When I ask him why he often plays evil characters, he sighs and enlightens me about the realities of the acting profession. “To pay my insurance and the mortgage, I’ve had to play some stereotypical Southern guys in my career,” he admits. “Generally they’re one-dimensional, and generally they’re bad guys, because that’s what you play as a character actor. You don’t get to play the hero.”

He saw Snake, on the other hand, as an entirely different kind of character. “I was interested in taking an archetype like Snake and making him really smart,” McKinnon says, “three dimensional. He’s an evil S.O.B., but a smart S.O.B. I also wondered what makes a guy like him tick, and it’s this huge ego. It was fun being able to play an egomaniac unapologetically.”

McKinnon laughs. “There were two ways I could go with his character. I could go against the stereotype of the hillbilly or just ratchet it up about ten notches, put him in overalls and get him steeped up on speed,” he says. “Snake’s partly making fun of the stereotype of his people. He understands that—he’s not a fool.”

In one memorable scene, Joe challenges Snake to a fight. “Just come on outside, after you get finished kissing on your sister,” Joe says. “You and I have business.” Instead of standing and raising his fists, Snake laughs. It’s a brilliant stroke of acting and directing that speaks volumes about McKinnon’s filmmaking. “Oh, yeah,” he says, agreeing that it lets everyone in on the joke. “So often you see Southern characters that don’t have a sense of humor. They’re the butt of someone else’s joke, but they don’t have their own sense of humor. And that’s a real putdown, to say that they aren’t bright enough to have a sense of humor about who they are, what they are and where they are.”

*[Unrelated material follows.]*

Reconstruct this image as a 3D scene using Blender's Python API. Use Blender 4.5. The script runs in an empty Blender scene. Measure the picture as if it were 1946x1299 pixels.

At the Academy Awards ceremony in 2001, McKinnon showed some of the feisty spirit that inspires so many independent filmmakers in his acceptance speech. “We’d like to thank the Academy for this wonderful honor in a category that still allows for a person who is just burning to make a movie, to load the camera in the back of his daddy’s old truck, gather up some talented dreamers and do it,” he said, holding up the golden statue. “And if the stars align and the fates conspire, that person might find themselves standing right here at the Good God Almighty Academy Awards.”

As someone who’s always wanted to reverse the cinematic stereotype about the South, Ray McKinnon is certainly answering the call.